** Set task **
Show all lines holding "picture".

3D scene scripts
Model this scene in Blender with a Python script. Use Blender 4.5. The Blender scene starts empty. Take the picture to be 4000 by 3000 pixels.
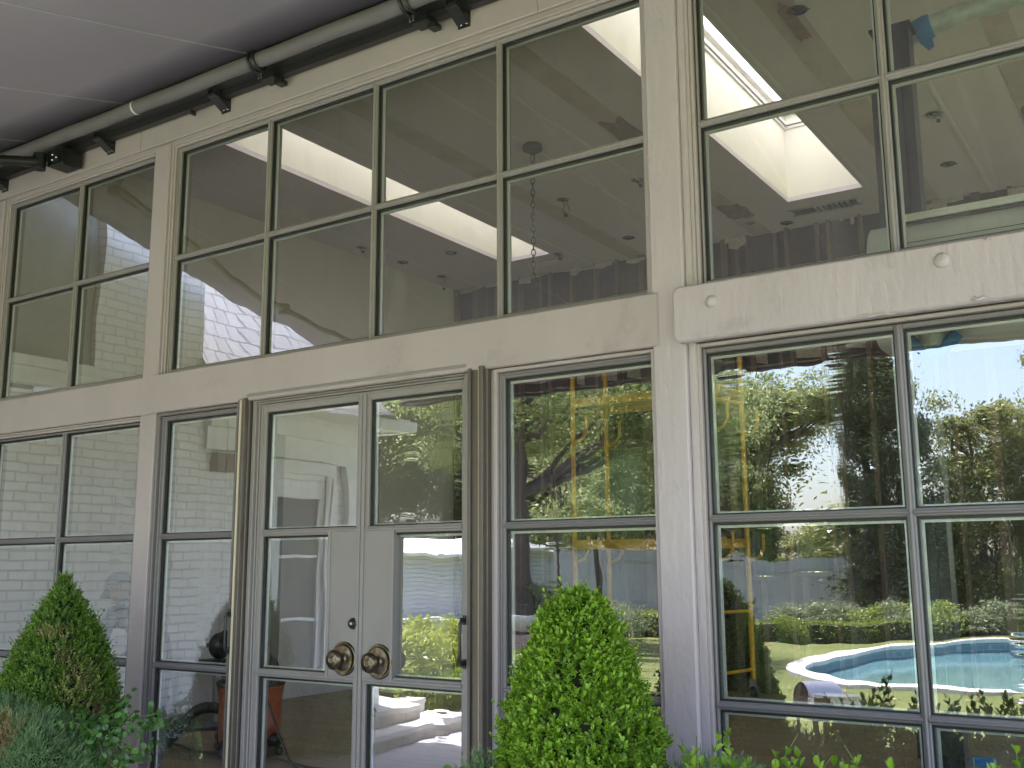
import bpy, math, random
import numpy as np
from mathutils import Vector, Matrix, noise
random.seed(7); RNG = np.random.default_rng(7)
sc = bpy.context.scene
COL = sc.collection
rad = math.radians

# ------------------------------------------------------------------ camera
cam_d = bpy.data.cameras.new('camera'); cam = bpy.data.objects.new('camera', cam_d); COL.objects.link(cam)
yaw, pit, rol = 0.5864383350647038, 0.17532994099133928, -0.00566036609248193
fw = Vector((-math.sin(yaw)*math.cos(pit), math.cos(yaw)*math.cos(pit), math.sin(pit)))
rt = Vector((math.cos(yaw), math.sin(yaw), 0)); up = rt.cross(fw)
rr = rt*math.cos(rol) + up*math.sin(rol); uu = -rt*math.sin(rol) + up*math.cos(rol)
Mx = Matrix((rr, uu, -fw)).transposed().to_4x4(); Mx.translation = Vector((0, -4.2, 1.45))
cam.matrix_world = Mx
cam_d.sensor_width = 36; cam_d.lens = 36.4612; cam_d.clip_start = 0.02; cam_d.clip_end = 900
sc.camera = cam

# ------------------------------------------------------------------ world, sun, exposure
SUN = Vector((-0.22, -0.14, 1.0)).normalized()
elev = math.asin(SUN.z); rot = math.atan2(SUN.x, SUN.y)
w = bpy.data.worlds.new('World'); sc.world = w; w.use_nodes = True
nt = w.node_tree; nt.nodes.clear()
sky = nt.nodes.new('ShaderNodeTexSky'); sky.sky_type = 'NISHITA'; sky.sun_disc = False
sky.sun_elevation = elev; sky.sun_rotation = rot; sky.air_density = 1.0; sky.dust_density = 3.0; sky.ozone_density = 1.0
bg = nt.nodes.new('ShaderNodeBackground'); bg.inputs['Strength'].default_value = 0.15
wo = nt.nodes.new('ShaderNodeOutputWorld')
nt.links.new(sky.outputs[0], bg.inputs[0]); nt.links.new(bg.outputs[0], wo.inputs[0])
sd = bpy.data.lights.new('sun', 'SUN'); sd.energy = 4.2; sd.angle = rad(0.5); sd.color = (1.0, 0.965, 0.93)
so = bpy.data.objects.new('sun', sd); COL.objects.link(so)
so.rotation_euler = (-SUN).to_track_quat('-Z', 'Y').to_euler(); so.location = (-4, 0, 30)
sc.view_settings.view_transform = 'Standard'; sc.view_settings.look = 'None'
sc.view_settings.exposure = 2.95; sc.view_settings.gamma = 1.0; sc.view_settings.use_curve_mapping = False
cy = sc.cycles
cy.use_denoising = True
try: cy.denoiser = 'OPENIMAGEDENOISE'; cy.denoising_prefilter = 'ACCURATE'
except Exception: pass
cy.max_bounces = 9; cy.diffuse_bounces = 4; cy.glossy_bounces = 4; cy.transmission_bounces = 6; cy.transparent_max_bounces = 16
cy.caustics_reflective = False; cy.caustics_refractive = False; cy.sample_clamp_indirect = 6.0

# ------------------------------------------------------------------ materials
def nodes(name):
    m = bpy.data.materials.new(name); m.use_nodes = True
    t = m.node_tree; t.nodes.clear()
    o = t.nodes.new('ShaderNodeOutputMaterial')
    return m, t, o
def N(t, typ, **kw):
    n = t.nodes.new(typ)
    for k, v in kw.items():
        if k in n.inputs: n.inputs[k].default_value = v
        else: setattr(n, k, v)
    return n
def pbr(name, c, rough=0.6,  metal=0.0, vary=0.12, vs=6.0, bump=0.0, bs=60.0, c2=None, spec=0.5, stretch=(1, 1, 1), trans=0.0):
    m, t, o = nodes(name)
    b = N(t, 'ShaderNodeBsdfPrincipled'); b.inputs['Roughness'].default_value = rough; b.inputs['Metallic'].default_value = metal
    b.inputs['Specular IOR Level'].default_value = spec
    g = N(t, 'ShaderNodeNewGeometry'); mp = N(t, 'ShaderNodeMapping'); mp.inputs['Scale'].default_value = stretch
    t.links.new(g.outputs['Position'], mp.inputs[0])
    nz = N(t, 'ShaderNodeTexNoise'); nz.inputs['Scale'].default_value = vs; nz.inputs['Detail'].default_value = 6; nz.inputs['Roughness'].default_value = 0.6
    t.links.new(mp.outputs[0], nz.inputs[0])
    r = N(t, 'ShaderNodeValToRGB'); e = r.color_ramp.elements
    c2 = c2 or tuple(x*(1-vary*1.6) for x in c)
    e[0].position = 0.3; e[1].position = 0.72
    e[0].color = (*c2, 1); e[1].color = (*[min(1, x*(1+vary*0.5)) for x in c], 1)
    t.links.new(nz.outputs[0], r.inputs[0]); t.links.new(r.outputs[0], b.inputs['Base Color'])
    if name.endswith('beige_paint') or 'taupe' in name:      # rubbed dirt and small chips in the paint
        d1 = N(t, 'ShaderNodeTexNoise'); d1.inputs['Scale'].default_value = 3.1; d1.inputs['Detail'].default_value = 12; d1.inputs['Roughness'].default_value = 0.75; t.links.new(g.outputs['Position'], d1.inputs[0])
        d2 = N(t, 'ShaderNodeMapRange'); d2.inputs[1].default_value = 0.56; d2.inputs[2].default_value = 0.74; d2.inputs[3].default_value = 0.0; d2.inputs[4].default_value = 0.36; t.links.new(d1.outputs[0], d2.inputs[0])
        dm = N(t, 'ShaderNodeMix', data_type='RGBA'); dm.inputs[7].default_value = (c[0]*0.42, c[1]*0.40, c[2]*0.36, 1); t.links.new(d2.outputs[0], dm.inputs[0]); t.links.new(r.outputs[0], dm.inputs[6]); t.links.new(dm.outputs[2], b.inputs['Base Color'])
    if bump > 0:
        n2 = N(t, 'ShaderNodeTexNoise'); n2.inputs['Scale'].default_value = bs; n2.inputs['Detail'].default_value = 4
        t.links.new(mp.outputs[0], n2.inputs[0])
        bp = N(t, 'ShaderNodeBump'); bp.inputs['Strength'].default_value = bump; bp.inputs['Distance'].default_value = 0.01
        t.links.new(n2.outputs[0], bp.inputs['Height']); t.links.new(bp.outputs[0], b.inputs['Normal'])
    if trans > 0:
        tr = N(t, 'ShaderNodeBsdfTranslucent'); t.links.new(r.outputs[0], tr.inputs[0])
        mx = N(t, 'ShaderNodeMixShader'); mx.inputs[0].default_value = trans
        t.links.new(b.outputs[0], mx.inputs[1]); t.links.new(tr.outputs[0], mx.inputs[2]); t.links.new(mx.outputs[0], o.inputs[0])
    else: t.links.new(b.outputs[0], o.inputs[0])
    return m
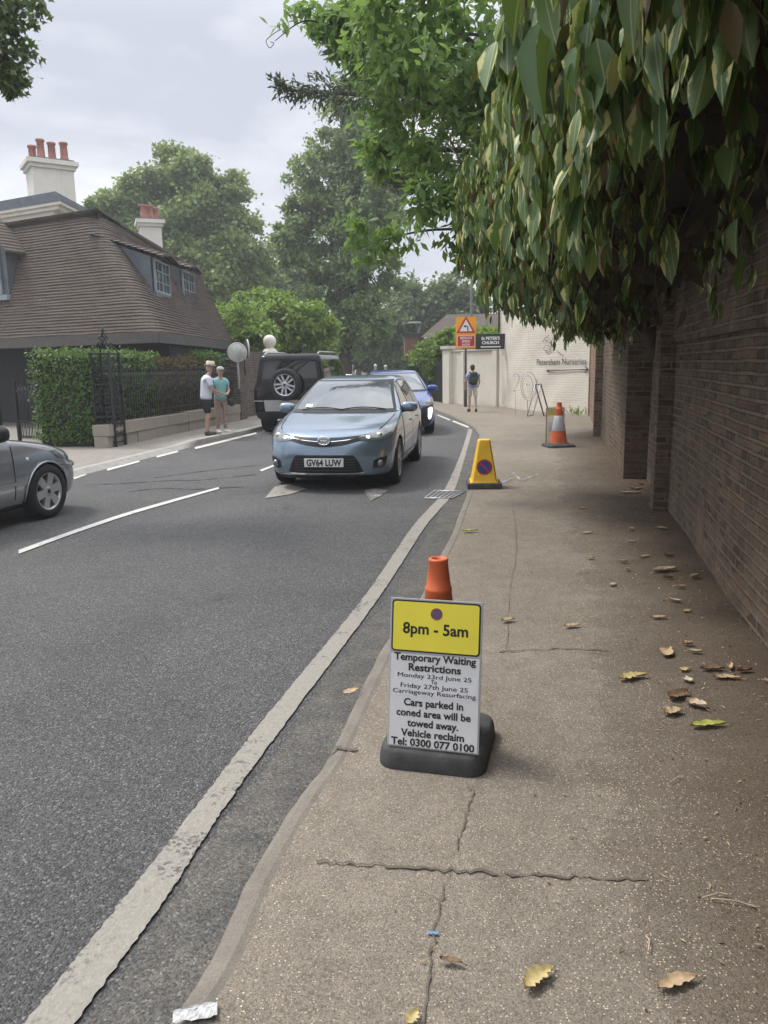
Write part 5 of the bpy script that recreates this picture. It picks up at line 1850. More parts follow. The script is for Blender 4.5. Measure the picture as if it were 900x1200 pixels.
for main, twigs in (([(500, 108), (455, 112), (410, 110), (370, 108), (332, 104)], [(-1, 1)]),):
    ax_ = smooth_line([P(x, y, 17) for x, y in main], 10)
    b = MB()
    b.tube(ax_, [.07 * (1 - .85 * i / (len(ax_) - 1)) for i in range(len(ax_))], 6)
    pp_, dd_ = [], []
    for i in range(4, len(ax_)):
        for _k in range(3):
            L_ = rng.uniform(.25, .75) * (1.15 - .6 * i / len(ax_))
            d_ = Vector((-.55 + rng.uniform(-.4, .3), rng.uniform(-1, 1), rng.uniform(-.55, .6))).normalized()
            tip = ax_[i] + d_ * L_
            tw_ = smooth_line([ax_[i], ax_[i].lerp(tip, .5) + V2(0, 0, .05), tip], 3)
            b.tube(tw_, .008, 4)
            for _q in range(14):
                u_ = rng.uniform(.2, 1.05)
                pp_.append(np.array(ax_[i].lerp(tip, u_)) + nrg.normal(0, .035, 3))
                dd_.append(np.array(d_) + nrg.normal(0, .55, 3))
    b.build("branch", M['bark'], con)
    leaves("foliage", np.array(pp_), np.array(dd_), nrg.normal(0, .5, (len(pp_), 3)) + np.array([0, 0, 1.0]), .13 * nrg.uniform(.6, 1.3, len(pp_)), .34, L_cedar, con)

# big plane tree behind the house
bl_ = [blob(210, 215, 50, 42, .9), blob(255, 232, 50, 40, .9), blob(160, 245, 50, 42, .8), blob(200, 275, 50, 60), blob(260, 285, 50, 48), blob(240, 330, 48, 50, .8), blob(130, 245, 50, 22, .7), blob(285, 320, 50, 28), blob(180, 320, 48, 45)]
make_tree("plane_tree", "broad rounded pale green tree rising behind the tiled roof", "tree", P(215, 430, 49).xy.to_3d(), bl_, 420, 34, .15, .27, .85, L_plane, .5, limbs=40, tpl='lobed')

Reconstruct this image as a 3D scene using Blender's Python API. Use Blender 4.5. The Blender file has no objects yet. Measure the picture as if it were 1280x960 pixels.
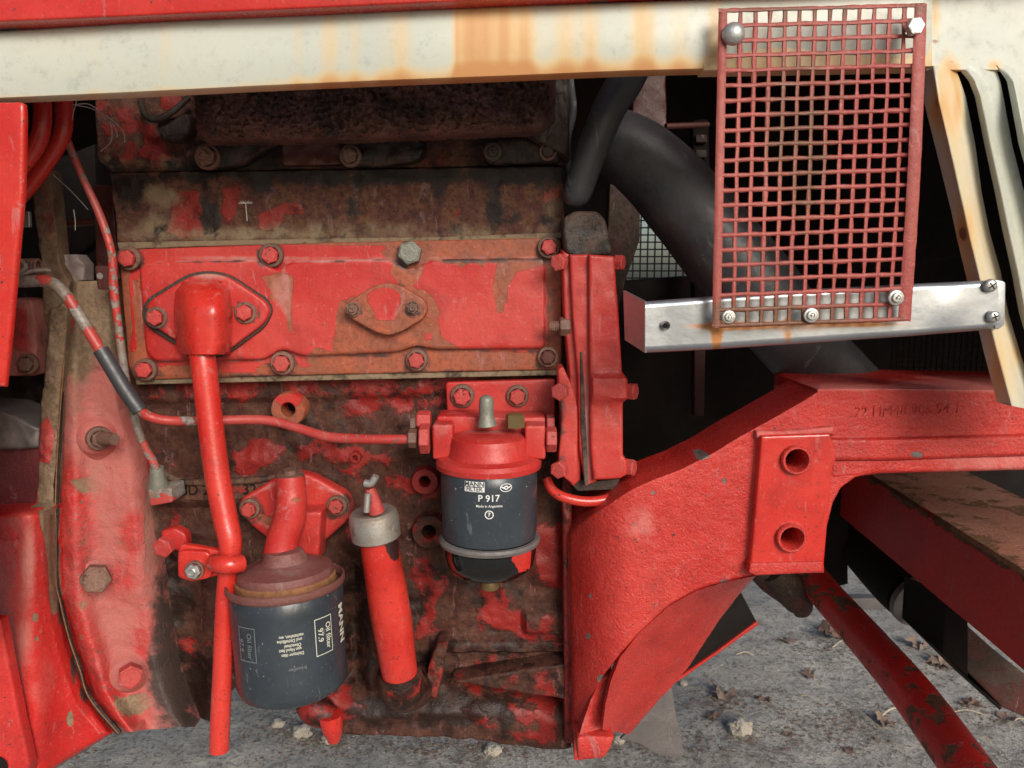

** Written response **
Model this scene in Blender with a Python script. Use Blender 4.5. The Blender scene starts empty. Take the picture to be 4000 by 3000 pixels.
Write part 5 of the bpy script that recreates this picture. It picks up at line 1850. More parts follow. The script is for Blender 4.5. Measure the picture as if it were 900x1200 pixels.
Reconstruct this image as a 3D scene using Blender's Python API. Use Blender 4.5. The Blender file has no objects yet. Measure the picture as if it were 1280x960 pixels.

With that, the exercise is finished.